Your instructions: Write out the material exactly, with the pictures left out.

>>

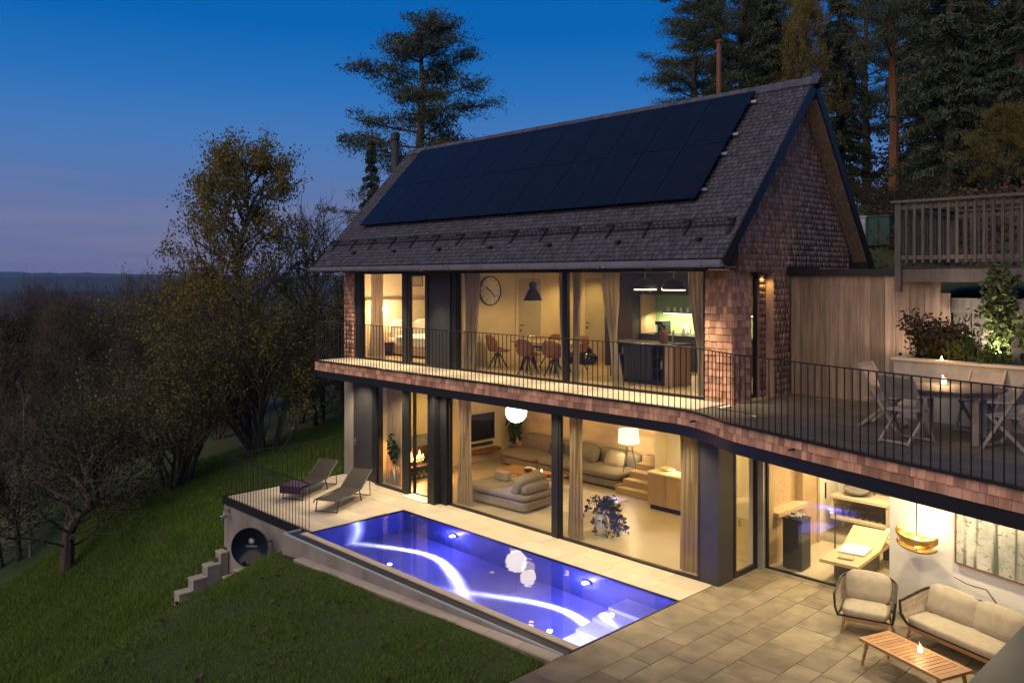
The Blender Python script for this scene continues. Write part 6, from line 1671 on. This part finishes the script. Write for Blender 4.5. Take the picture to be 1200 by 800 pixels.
# ------------------------------------------------------------------ grass blades
MT['blade'] = LEAF('grass_blade', [(.075, .165, .016), (.11, .23, .026), (.18, .22, .038), (.12, .15, .03)], trans=.3)
nr = np.random.RandomState(9)
def blades(n, x0, x1, y0, y1, keep, hmin, hmax, wd_):
    X = nr.uniform(x0, x1, n); Y = nr.uniform(y0, y1, n); k = keep(X, Y); X, Y = X[k], Y[k]; Z = ground(X, Y) - .01
    hh = nr.uniform(hmin, hmax, len(X)) * (.55 + .9 * (np.sin(X * 2.1 + 1.3 * np.sin(Y * 1.7)) * np.sin(Y * 2.7 + np.sin(X * 3.1)) * .5 + .5)); a = nr.rand(len(X)) * 6.28; ln = nr.normal(size=(len(X), 2)) * .45
    V = np.empty((len(X), 3, 3), np.float32); c, s = np.cos(a) * wd_, np.sin(a) * wd_
    V[:, 0] = np.stack([X - c, Y - s, Z], 1); V[:, 1] = np.stack([X + c, Y + s, Z], 1)
    V[:, 2] = np.stack([X + ln[:, 0] * hh, Y + ln[:, 1] * hh, Z + hh], 1); return V.reshape(-1, 3)
lawn = lambda X, Y: ((Y < -4.51) | ((X < 2.9) & (Y < -4.3)) | (X < 1.9)) & ~((X > 10.5) & (Y > -7.3))
V1 = blades(190000, -1.7, 13, -10.5, -4.0, lawn, .03, .075, .008)
V2 = blades(70000, -1.7, 5, -10.5, -4.0, lambda X, Y: lawn(X, Y) & (ground(X, Y) < -.75), .06, .16, .009)
V3 = blades(210000, -13, -2.1, -13, 6, lambda X, Y: np.ones_like(X, bool), .06, .18, .013)
tag(link('grass', npmesh('grass', 'blade', np.concatenate([V1, V2, V3]), 3)), 'short grass of the lawn and the steep slope', 'grass', kind='stuff')

LX = nr.uniform(-9, 11, 900); LY = nr.uniform(-10, -1, 900); k = (LX < -2.2) | (LY < -4.7); LX, LY = LX[k], LY[k]
tag(quads('fallen_leaves', 'brownleaf', *leaf_arr(np.stack([LX, LY, ground(LX, LY) + .06], 1), .07, nr, .7)), 'fallen brown leaves scattered over the lawn and slope', 'leaves', kind='stuff')

# ------------------------------------------------------------------ evening haze over the valley
hz = MB().bb(-6600, 6600, -6600, 6600, -330, 95)
hm = bpy.data.materials.new('haze'); hm.use_nodes = True; n_ = hm.node_tree.nodes; l_ = hm.node_tree.links
n_.remove(n_['Principled BSDF']); pv_ = n_.new('ShaderNodeVolumePrincipled'); pv_.inputs['Color'].default_value = (.32, .58, 1, 1); pv_.inputs['Density'].default_value = .0001
l_.new(pv_.outputs[0], n_['Material Output'].inputs['Volume'])
tag(hz.build('haze', hm), 'thin blue evening haze over the valley', 'haze', kind='stuff')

<<

Expected answer:
The Blender Python script for this scene continues. Write part 6, from line 1671 on. This part finishes the script. Write for Blender 4.5. Take the picture to be 1200 by 800 pixels.
# ------------------------------------------------------------------ grass blades
MT['blade'] = LEAF('grass_blade', [(.075, .165, .016), (.11, .23, .026), (.18, .22, .038), (.12, .15, .03)], trans=.3)
nr = np.random.RandomState(9)
def blades(n, x0, x1, y0, y1, keep, hmin, hmax, wd_):
    X = nr.uniform(x0, x1, n); Y = nr.uniform(y0, y1, n); k = keep(X, Y); X, Y = X[k], Y[k]; Z = ground(X, Y) - .01
    hh = nr.uniform(hmin, hmax, len(X)) * (.55 + .9 * (np.sin(X * 2.1 + 1.3 * np.sin(Y * 1.7)) * np.sin(Y * 2.7 + np.sin(X * 3.1)) * .5 + .5)); a = nr.rand(len(X)) * 6.28; ln = nr.normal(size=(len(X), 2)) * .45
    V = np.empty((len(X), 3, 3), np.float32); c, s = np.cos(a) * wd_, np.sin(a) * wd_
    V[:, 0] = np.stack([X - c, Y - s, Z], 1); V[:, 1] = np.stack([X + c, Y + s, Z], 1)
    V[:, 2] = np.stack([X + ln[:, 0] * hh, Y + ln[:, 1] * hh, Z + hh], 1); return V.reshape(-1, 3)
lawn = lambda X, Y: ((Y < -4.51) | ((X < 2.9) & (Y < -4.3)) | (X < 1.9)) & ~((X > 10.5) & (Y > -7.3))
V1 = blades(190000, -1.7, 13, -10.5, -4.0, lawn, .03, .075, .008)
V2 = blades(70000, -1.7, 5, -10.5, -4.0, lambda X, Y: lawn(X, Y) & (ground(X, Y) < -.75), .06, .16, .009)
V3 = blades(210000, -13, -2.1, -13, 6, lambda X, Y: np.ones_like(X, bool), .06, .18, .013)
tag(link('grass', npmesh('grass', 'blade', np.concatenate([V1, V2, V3]), 3)), 'short grass of the lawn and the steep slope', 'grass', kind='stuff')

LX = nr.uniform(-9, 11, 900); LY = nr.uniform(-10, -1, 900); k = (LX < -2.2) | (LY < -4.7); LX, LY = LX[k], LY[k]
tag(quads('fallen_leaves', 'brownleaf', *leaf_arr(np.stack([LX, LY, ground(LX, LY) + .06], 1), .07, nr, .7)), 'fallen brown leaves scattered over the lawn and slope', 'leaves', kind='stuff')

# ------------------------------------------------------------------ evening haze over the valley
hz = MB().bb(-6600, 6600, -6600, 6600, -330, 95)
hm = bpy.data.materials.new('haze'); hm.use_nodes = True; n_ = hm.node_tree.nodes; l_ = hm.node_tree.links
n_.remove(n_['Principled BSDF']); pv_ = n_.new('ShaderNodeVolumePrincipled'); pv_.inputs['Color'].default_value = (.32, .58, 1, 1); pv_.inputs['Density'].default_value = .0001
l_.new(pv_.outputs[0], n_['Material Output'].inputs['Volume'])
tag(hz.build('haze', hm), 'thin blue evening haze over the valley', 'haze', kind='stuff')